New Delhi,  Bharti Group Chairman Sunil Mittal here on Wednesday met Union Commerce and Industry Minister Piyush Goyal and raised a host of issues, including faster clearances, goods and services tax (GST) refund, bottlenecks in mergers & acquisitions, and the groups’ investment plans for the next five years that currently stands at Rs 18,000 crore a year.

“We discussed infrastructure sector — telecom, tower, solar, real estate — and our investment plans for the next 5 years. We spend Rs 20,000 crore a year on telecom. We told the Minister about our investment plans and apprised him of the bottlenecks where his intervention would be required,” Mittal said after meeting Goyal.

He said the group needed help in facilitating clearances from aviation authorities, real estate side, and issues around larger grids for solar parks. “We plan to make a lot of investment and just need little bit of encouragement from the government in terms of getting faster clearances,” he said.

Mittal also pointed to M&A issues and said merger of Tata’s consumer mobile business with Airtel was yet to be cleared.

The Department of Telecommunications (DoT) has moved the Supreme Court against the Telecom Disputes Settlement and Appellate Tribunal’s (TDSAT) decision that mandated it to clear the merger deal between Bharti Airtel and the consumer mobility business of Tata Teleservices, demanding Rs 8,000 crore dues on account of one-time spectrum charges (OTSC).

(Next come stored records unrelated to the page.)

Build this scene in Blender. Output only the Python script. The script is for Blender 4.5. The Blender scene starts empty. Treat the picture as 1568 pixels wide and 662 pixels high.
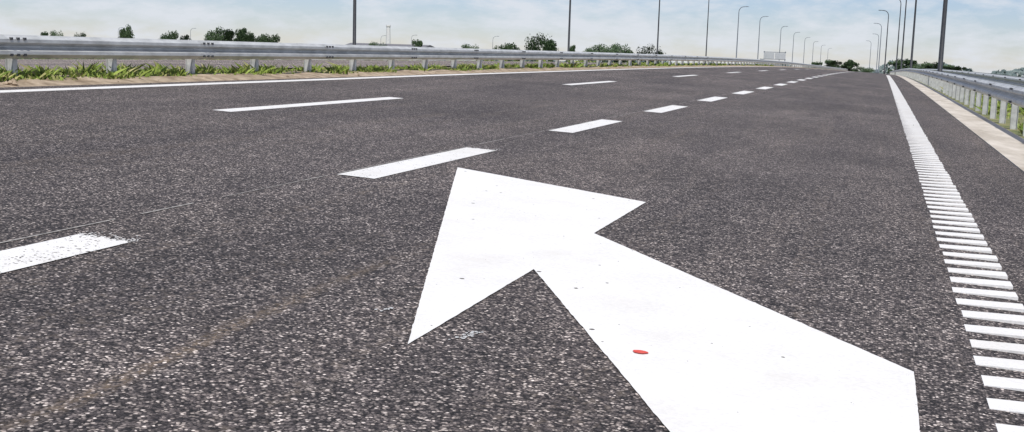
import bpy, bmesh, math, random
from mathutils import Vector, Matrix
random.seed(7)
sc=bpy.context.scene
col=sc.collection
sc.view_settings.view_transform='Standard'; sc.view_settings.look='None'; sc.view_settings.exposure=0

# ---------------- helpers
def D(s):
    if s<35: return 0.0
    if s<147: return (s-35)**2/22000.0
    return .5702+.01018*(s-147)
K=.0455
def zr(x): return -K*x
def newobj(name,verts,faces,mat=None,smooth=False,parent=None):
    me=bpy.data.meshes.new(name); me.from_pydata(verts,[],faces); me.update()
    if mat:
        for m in (mat if isinstance(mat,list) else [mat]): me.materials.append(m)
    if smooth:
        for p in me.polygons: p.use_smooth=True
    o=bpy.data.objects.new(name,me); col.objects.link(o)
    if parent: o.parent=parent
    return o
class MB:
    def __init__(s): s.v=[];s.f=[];s.m=[]
    def box(s,x0,x1,y0,y1,z0,z1,mi=0,dz=None):
        b=len(s.v)
        for (x,y,z) in [(x0,y0,z0),(x1,y0,z0),(x1,y1,z0),(x0,y1,z0),(x0,y0,z1),(x1,y0,z1),(x1,y1,z1),(x0,y1,z1)]:
            s.v.append((x,y,z-(dz(y) if dz else 0)))
        for q in [(0,3,2,1),(4,5,6,7),(0,1,5,4),(1,2,6,5),(2,3,7,6),(3,0,4,7)]:
            s.f.append(tuple(b+i for i in q)); s.m.append(mi)
    def face(s,pts,mi=0):
        b=len(s.v); s.v+=list(pts); s.f.append(tuple(range(b,b+len(pts)))); s.m.append(mi)
    def tube(s,path,radii,n=8,mi=0,cap=True):
        b=len(s.v); P=[Vector(p) for p in path]
        for i,p in enumerate(P):
            t=(P[min(i+1,len(P)-1)]-P[max(i-1,0)]).normalized()
            a=t.cross(Vector((0,1,0.01))).normalized() if abs(t.y)<.9 else t.cross(Vector((1,0,0))).normalized()
            c=t.cross(a)
            for j in range(n):
                an=2*math.pi*j/n
                q=p+(a*math.cos(an)+c*math.sin(an))*radii[i]; s.v.append(tuple(q))
        for i in range(len(P)-1):
            for j in range(n):
                s.f.append((b+i*n+j,b+i*n+(j+1)%n,b+(i+1)*n+(j+1)%n,b+(i+1)*n+j)); s.m.append(mi)
        if cap:
            s.f.append(tuple(b+j for j in range(n))[::-1]); s.m.append(mi)
            s.f.append(tuple(b+(len(P)-1)*n+j for j in range(n))); s.m.append(mi)
    def make(s,name,mats,smooth=False,parent=None):
        o=newobj(name,s.v,s.f,mats,smooth,parent)
        for p,mi in zip(o.data.polygons,s.m): p.material_index=mi
        return o

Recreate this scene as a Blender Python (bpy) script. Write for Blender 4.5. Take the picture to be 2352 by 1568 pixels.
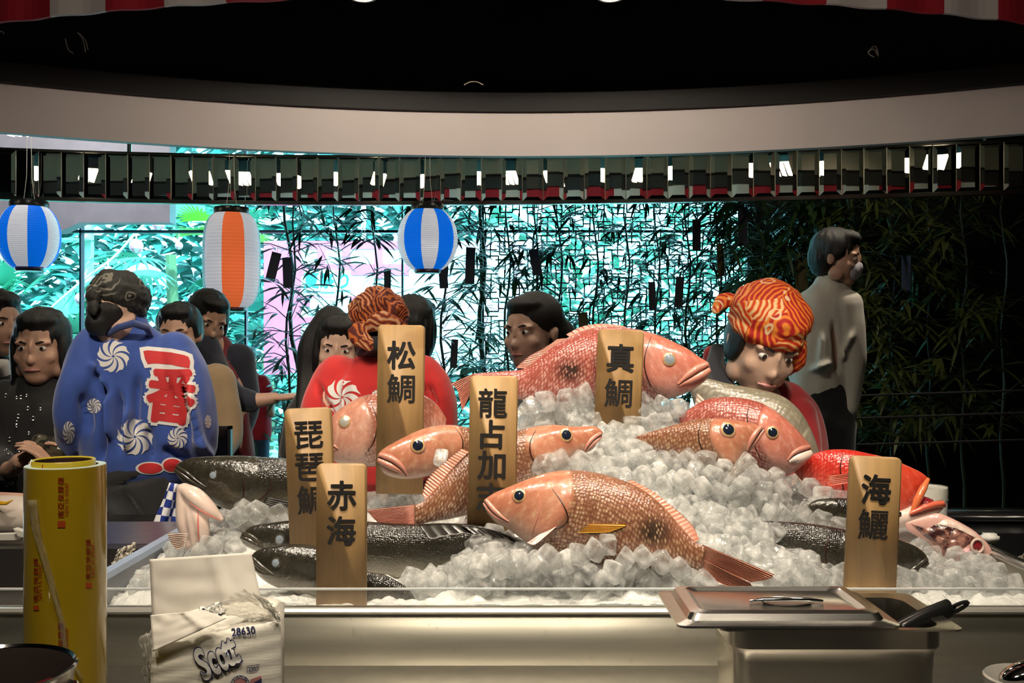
import bpy, bmesh, math, random
import numpy as np
from mathutils import Vector, Matrix, Euler, noise
from mathutils.bvhtree import BVHTree
R = math.radians
SC = bpy.context.scene
COL = SC.collection
for _o in list(bpy.data.objects): bpy.data.objects.remove(_o)
# ---------------------------------------------------------------- camera, world, light, exposure
F = 2300.0; CX = 1176.0; CY = 784.0; CZ = 1.25
cd = bpy.data.cameras.new('camera'); cam = bpy.data.objects.new('camera', cd); COL.objects.link(cam)
cam.location = (0, 0, CZ); cam.rotation_euler = (R(90), 0, 0)
cd.sensor_width = 36; cd.lens = 36*F/2352; cd.clip_start = .05; cd.clip_end = 200
SC.camera = cam
SC.view_settings.view_transform = 'Standard'; SC.view_settings.look = 'None'
SC.view_settings.gamma = 1; SC.view_settings.use_curve_mapping = False
SC.view_settings.exposure = 0.0
SC.cycles.use_denoising = True
SC.cycles.max_bounces = 9; SC.cycles.diffuse_bounces = 3; SC.cycles.glossy_bounces = 4
SC.cycles.transmission_bounces = 7; SC.cycles.transparent_max_bounces = 16
SC.cycles.caustics_reflective = False; SC.cycles.caustics_refractive = False
SC.cycles.sample_clamp_indirect = 6
w = bpy.data.worlds.new('sky'); SC.world = w; w.use_nodes = True
bg = w.node_tree.nodes['Background']
bg.inputs['Color'].default_value = (.80, .93, 1, 1); bg.inputs['Strength'].default_value = 9
def light(name, kind, loc, target, energy, color=(1, .86, .68), size=.1, spot=60, blend=.5, parent=None):
    l = bpy.data.lights.new(name, kind); l.energy = energy; l.color = color
    if kind == 'AREA': l.shape = 'DISK'; l.size = size
    elif kind == 'SPOT': l.spot_size = R(spot); l.spot_blend = blend; l.shadow_soft_size = size
    elif kind == 'SUN': l.angle = size
    o = bpy.data.objects.new(name, l); COL.objects.link(o); o.location = loc
    o.rotation_euler = (Vector(target)-Vector(loc)).to_track_quat('-Z', 'Y').to_euler()
    return o
light('sun', 'SUN', (3.5, 5, 9), (0, 10, 0), 20.0, (1, .97, .9), .02)
# warm ceiling spots over the ice display, then spots added to brighten the people: position, aim, watts, cone
KEY = [((-.95, 1.45, 2.55), (-.60, 2.0, .85), 60, 66), ((-.30, 1.35, 2.55), (-.15, 2.05, .95), 68, 62),
       ((.30, 1.40, 2.55), (.32, 2.1, 1.0), 80, 62), ((.95, 1.4, 2.55), (.75, 2.0, .85), 56, 64),
       ((-1.0, 1.15, 2.5), (-.98, 2.9, 1.15), 130, 34), ((-.42, 1.15, 2.5), (-.42, 2.95, 1.22), 62, 26),
       ((.85, 1.15, 2.5), (.70, 2.7, 1.22), 60, 28), ((2.0, 4.75, 2.9), (1.6, 4.9, 1.2), 80, 90),
       ((-1.5, 2.85, 2.85), (-1.35, 3.1, 1.1), 40, 70), ((-.3, 2.8, 2.85), (-.4, 3.2, 1.2), 30, 80)]
light('valance_fill', 'SPOT', (0, .5, 2.95), (0, 2.4, 2.3), 34, size=.1, spot=120, blend=.6)  # added fill with no fixture, brightens the near striped cloth
light('planting_fill', 'SPOT', (2.4, 5.0, 2.95), (2.6, 6.7, 1.1), 16, size=.1, spot=100, blend=.8)  # added faint fill so the bamboo by the black wall shows
light('bulkhead_fill', 'SPOT', (-2.5, 5.15, 3.0), (-2.9, 6.3, 2.2), 65, (.93, .92, 1), .08, 110, .8)  # added fill, lifts the pale bulkhead; no such lamp hangs there
for i, (a, b, e, c) in enumerate(KEY): light('spot_light', 'SPOT', a, b, e, size=.05, spot=c, blend=.8)
for x in (-.55, .55): light('worktop_fill', 'SPOT', (x, .55, 2.6), (x*.9, 1.42, .75), 62, size=.12, spot=74, blend=.7)  # unseen fill added to brighten the foreground pan, roll and towels
for x in (-.52, .35): light('hood_light', 'SPOT', (x, 3.55, 2.47), (x, 3.5, 0), 29, size=.05, spot=176, blend=.1)
# ---------------------------------------------------------------- helpers
def P(px, py, Y): return Vector(((px-CX)/F*Y, Y, CZ-(py-CY)/F*Y))
def S(Y): return Y/F
def link(o, parent=None):
    COL.objects.link(o)
    if parent is not None:
        o.parent = parent; o.matrix_parent_inverse = PINV.get(parent.name, Matrix())
    return o
PINV = {}
def tag(o, label=None, cat=None, group=None, kind=None):
    if label: o['label'] = label
    if cat: o['category'] = cat
    if group: o['group'] = group
    if kind: o['kind'] = kind
    return o
def thing(name, label, cat, loc=(0, 0, 0), group=None):
    o = bpy.data.objects.new(name, None); o.empty_display_size = .05; COL.objects.link(o); o.location = loc
    PINV[o.name] = Matrix.Translation(-Vector(loc))
    return tag(o, label, cat, group)
def mk(name, vf, mats, parent=None, smooth=True, uv=None, attrs=None, mi=None, auto=None):
    """one mesh object from (verts, faces)"""
    v, f = vf
    me = bpy.data.meshes.new(name); me.from_pydata([tuple(p) for p in v], [], [tuple(q) for q in f]); me.update()
    if not isinstance(mats, (list, tuple)): mats = [mats]
    for m in mats: me.materials.append(m)
    if mi is not None: me.polygons.foreach_set('material_index', mi)
    if smooth: me.polygons.foreach_set('use_smooth', [True]*len(me.polygons))
    if uv is not None:
        ul = me.uv_layers.new(name='UVMap'); li = np.zeros(len(me.loops), int); me.loops.foreach_get('vertex_index', li)
        ul.data.foreach_set('uv', np.asarray(uv, float)[li].ravel())
    for k, a in (attrs or {}).items():
        at = me.attributes.new(k, 'FLOAT', 'POINT'); at.data.foreach_set('value', np.asarray(a, float))
    if auto is not None and smooth:
        try: me.set_sharp_from_angle(angle=R(auto))
        except Exception: pass
    o = bpy.data.objects.new(name, me)
    return link(o, parent)
class MB:
    def __init__(s): s.v = []; s.f = []; s.mi = []
    def add(s, v, f, m=0):
        b = len(s.v); s.v += [Vector(p) for p in v]; s.f += [tuple(i+b for i in q) for q in f]; s.mi += [m]*len(f); return s
    def box(s, a, b, m=0, M=None):
        x0, y0, z0 = a; x1, y1, z1 = b
        v = [Vector(p) for p in ((x0,y0,z0),(x1,y0,z0),(x1,y1,z0),(x0,y1,z0),(x0,y0,z1),(x1,y0,z1),(x1,y1,z1),(x0,y1,z1))]
        if M is not None: v = [M @ p for p in v]
        return s.add(v, [(0,3,2,1),(4,5,6,7),(0,1,5,4),(1,2,6,5),(2,3,7,6),(3,0,4,7)], m)
    def tube(s, pts, r, n=8, m=0, cap=True):
        pts = [Vector(p) for p in pts]; k = len(pts); rs = r if isinstance(r, (list, tuple)) else [r]*k
        rings = []; ref = None
        for i, p in enumerate(pts):
            t = (pts[min(i+1, k-1)]-pts[max(i-1, 0)]).normalized()
            if ref is None: ref = Vector((0, 0, 1)) if abs(t.z) < .9 else Vector((1, 0, 0))
            a = (ref - t*ref.dot(t)).normalized(); b = t.cross(a); ref = a
            rings.append([p+(a*math.cos(2*math.pi*j/n)+b*math.sin(2*math.pi*j/n))*rs[i] for j in range(n)])
        return s.rings(rings, m, cap)
    def rings(s, rings, m=0, cap=True, closed=True):
        n = len(rings[0]); v = [p for r in rings for p in r]; f = []
        for i in range(len(rings)-1):
            for j in range(n if closed else n-1):
                f.append((i*n+j, i*n+(j+1) % n, (i+1)*n+(j+1) % n, (i+1)*n+j))
        if cap: f.append(tuple(reversed(range(n)))); f.append(tuple((len(rings)-1)*n+j for j in range(n)))
        return s.add(v, f, m)
    def lathe(s, prof, c, n=32, m=0, sx=1, sy=1, cap=False):
        return s.rings([[Vector((c[0]+r*sx*math.cos(2*math.pi*j/n), c[1]+r*sy*math.sin(2*math.pi*j/n), c[2]+z)) for j in range(n)] for r, z in prof], m, cap)
    def prism(s, poly, d, m=0):
        """poly: list of world points, extruded by vector d"""
        n = len(poly); d = Vector(d); v = [Vector(p) for p in poly]+[Vector(p)+d for p in poly]
        f = [tuple(range(n)), tuple(reversed(range(n, 2*n)))]+[(i, i+n, (i+1) % n+n, (i+1) % n) for i in range(n)]
        return s.add(v, f, m)
    def ell(s, c, r, M=None, n=16, k=10, m=0):
        rings = []
        for i in range(k+1):
            a = math.pi*i/k; z = math.cos(a); q = max(math.sin(a), 1e-4); ring = []
            for j in range(n):
                t = 2*math.pi*j/n; p = Vector((r[0]*q*math.cos(t), r[1]*q*math.sin(t), r[2]*z)); p = p+Vector(c)
                ring.append(M @ p if M is not None else p)
            rings.append(ring)
        return s.rings(rings, m, True)
    def build(s, name, mats, parent=None, smooth=True, auto=40, **k):
        return mk(name, (s.v, s.f), mats, parent, smooth, mi=s.mi, auto=auto, **k)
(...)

The Bharti chief said he didn’t raise the AGR dues relaxation with the Minister.

Mittal also made a case for few industry sore points. “We made a request for GST refund, which stands at Rs 37,000 crore, for the industry, income tax post-merger, and that the tower industries be declared part of infrastructure”, he said.

He said the Trai consultation paper on voice and data floor price would bring the much-required sanity in the sector.

Trai on Tuesday launched a consultation process to determine if regulatory intervention was required in setting tariffs and the need for a floor price for mobile services.

Vodafone Idea and Bharti Airtel have reported record losses for the September quarter after a Supreme Court verdict that upheld the government’s broader definition of telecom revenues, based on which the licence fee of operators is calculated.